Hall faces Ohio State No. 2 seed Bo Jordan in the final.

Nickal pinned his way into the finals. First, he hit his patented “secret move” in which he has a leg from bottom, reaches for the head, pivots through and crunches into a near cradle to pin Nebraska’s T.J. Dudley in the quarterfinals. Then, in the semifinals against Sammy Brooks of Iowa, Nickal locked Brooks in double overhooks, tripped him to his back and pinned him in 1:01.

“I’m always looking for the fall, looking and trying to score some bonus points for my team. But I just go out there and wrestle, and that’s way it went, so yeah,” Nickal said.
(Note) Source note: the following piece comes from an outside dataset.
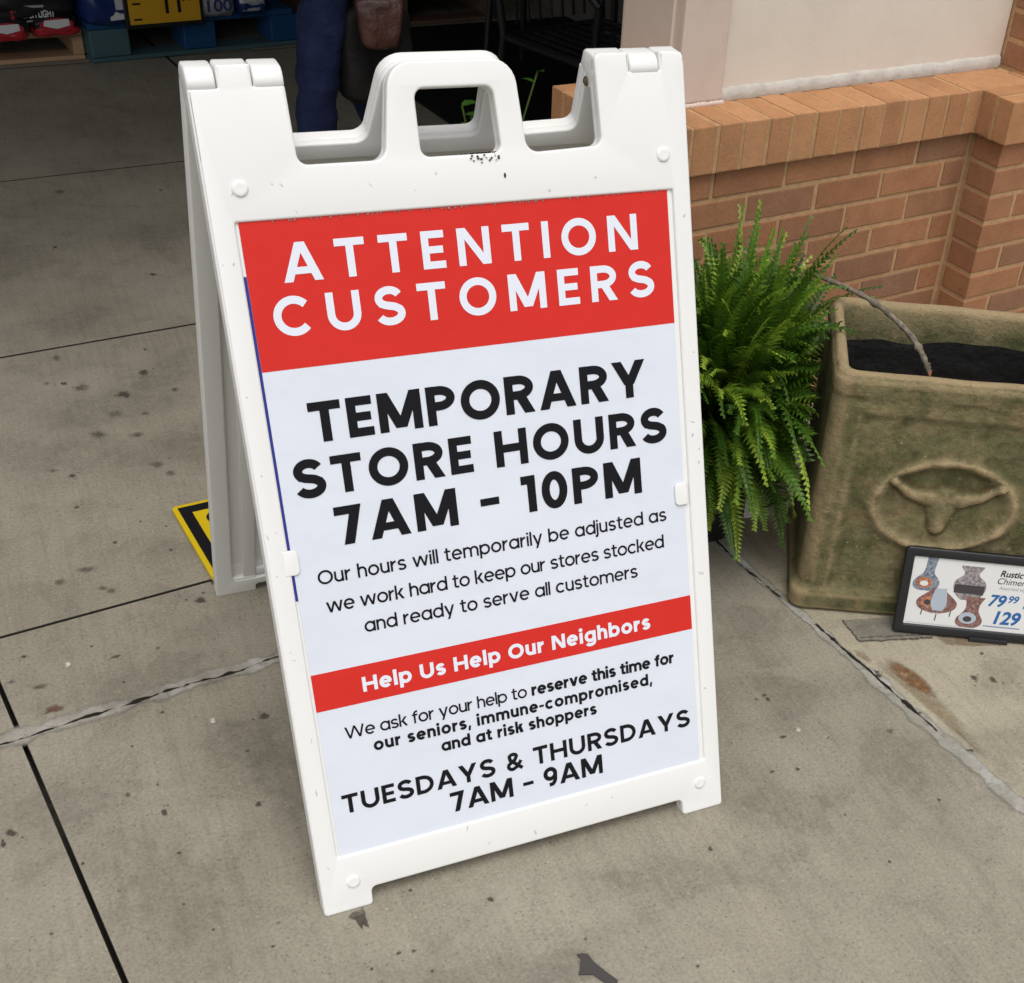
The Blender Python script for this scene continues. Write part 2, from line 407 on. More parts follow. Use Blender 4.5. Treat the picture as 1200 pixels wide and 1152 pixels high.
t.base(t.ramp(t.noise(38, 5, .75), [(.3, (.11, .046, .02)), (.5, (.19, .095, .04)), (.68, (.30, .22, .14))])); t.bump(t.noise(200, 4), .4, .002)
M_tan = mat('tan_stain', (.3, .225, .13), .9, .15)
t = NT(M_tan); t.base(t.ramp(t.noise(50, 5, .75), [(.3, (.2, .14, .075)), (.6, (.33, .265, .17))]))
M_wet = mat('wet_patch', (.055, .045, .033), .35, .5)
M_lightgum = mat('pale_gum', (.55, .52, .45), .8, .3)
M_midstain = softmat(mat('faint_stain', (.10, .088, .068), .9, .2), .62); softmat(M_lightgum, 1.2); M_broad = softmat(mat('broad_stain', (.10, .09, .07), .9, .2), .17)
SPOTS = [(-0.368,0.831,0.0141,0.0109,0), (-0.333,0.877,0.0112,0.0099,0), (-0.685,0.762,0.0058,0.0061,0), (-0.538,0.711,0.0081,0.0061,0), (-0.666,0.669,0.0169,0.0093,1), (-0.616,0.715,0.0065,0.0109,3), (-0.711,0.697,0.0084,0.007,1), (-0.534,0.635,0.0036,0.0035,0), (-0.409,0.485,0.0064,0.0121,3), (-0.326,0.467,0.0115,0.0089,0), (-0.465,0.712,0.0067,0.0062,1), (-0.485,0.535,0.0035,0.0045,0), (-0.566,0.354,0.0046,0.0068,0), (-0.519,0.295,0.0059,0.0095,0), (-0.519,0.361,0.0033,0.0049,0), (-0.379,0.263,0.0054,0.0067,0), (-0.741,0.331,0.0088,0.0111,0), (-0.753,0.311,0.005,0.0091,0), (-0.648,0.23,0.0031,0.0044,0), (-0.512,0.202,0.0038,0.0036,0), (-0.533,0.925,0.0109,0.0097,1), (-0.604,0.969,0.0155,0.0127,1), (-0.392,1.676,0.0171,0.0167,0), (-0.513,1.765,0.0094,0.0106,0), (-0.479,1.734,0.0227,0.0211,1), (-0.333,1.774,0.0137,0.0154,0), (-0.549,1.775,0.0084,0.0106,1), (-0.54,1.348,0.0086,0.0069,0), (-0.575,1.381,0.012,0.0105,1), (-0.469,1.506,0.0234,0.0171,1), (-0.422,1.592,0.0204,0.02,1), (-0.391,1.483,0.0182,0.0152,1), (-0.359,1.575,0.0093,0.01,1), (-0.347,1.301,0.0141,0.014,1), (-0.367,1.344,0.0178,0.0161,1), (-0.545,1.223,0.0067,0.0049,0), (-0.433,1.132,0.0033,0.0047,0), (-0.49,1.073,0.0049,0.0061,0), (-0.393,1.014,0.0049,0.006,0), (-0.519,0.912,0.0124,0.0111,1), (-0.388,1.101,0.0033,0.0047,0), (-0.555,0.996,0.0205,0.013,1), (-0.225,2.331,0.0111,0.0113,0), (-0.45,2.571,0.0067,0.009,0), (-0.396,2.987,0.0168,0.0211,1), (-0.11,2.947,0.01,0.0143,1), (-0.312,1.893,0.005,0.007,0), (-0.516,1.9,0.0116,0.0204,1), (-0.277,1.67,0.0116,0.0127,1), (-0.573,0.754,0.0029,0.0037,0), (-0.096,-0.054,0.0059,0.0075,0), (-0.233,-0.106,0.0043,0.0046,0), (-0.255,-0.102,0.0049,0.0038,0), (-0.298,-0.115,0.003,0.0038,0), (0.012,0.034,0.0055,0.0037,0), (0.271,-0.083,0.0042,0.0056,0), (0.011,-0.177,0.0032,0.004,0), (0.542,0.222,0.0057,0.0049,0), (0.555,0.116,0.0072,0.0069,3), (0.518,0.11,0.0087,0.0045,0), (0.521,0.217,0.0032,0.0048,0), (0.961,0.128,0.0078,0.012,0), (0.993,0.112,0.0105,0.012,0), (1.023,0.186,0.0054,0.0056,0), (0.831,-0.04,0.0049,0.0046,0), (0.798,0.079,0.0042,0.0049,0), (0.825,-0.038,0.0041,0.0046,0), (0.716,0.056,0.0114,0.0083,1), (0.782,0.198,0.0085,0.0078,0), (0.786,0.208,0.0069,0.0052,0), (0.502,0.028,0.0054,0.0043,0), (0.7,-0.124,0.0031,0.0042,0), (0.542,0.209,0.0041,0.0073,0), (0.524,-0.096,0.003,0.003,0), (0.538,-0.213,0.0036,0.0038,0), (0.456,0.038,0.0046,0.0043,0), (-0.704,0.11,0.0035,0.0032,0), (-0.492,0.036,0.003,0.0032,0), (-0.419,-0.025,0.0036,0.0031,0), (-0.523,0.099,0.0031,0.0033,0), (-0.544,0.466,0.0027,0.0032,0), (-0.37,0.392,0.0042,0.0042,0)]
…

Nickal is paired with Cornell two-time champion Gabe Dean in the final.

Nevills lost, 3-1, to Duke’s Jacob Kasper and was knocked into the consolation bracket. Once there, though, he posted 2-0 and 6-4 wins to advance to this morning’s consolation semifinals. He can finish as high as third and no worse than sixth.

Gulibon ended his Penn State career one win short of earning All-America status for a second time. He posted 14-5 and 11-4 wins before dropping a 6-4 decision to No. 2 seed Kevin Jack of N.C. State in the All-America round.

McCutcheon saw his season end in the All-America round, as well. After losing to Virginia Tech No. 4 seed Jared Haught, 7-3, in the quarterfinals, he dropped a 13-2 major decision to Nebraska’s Aaron Studebaker in the All-America round.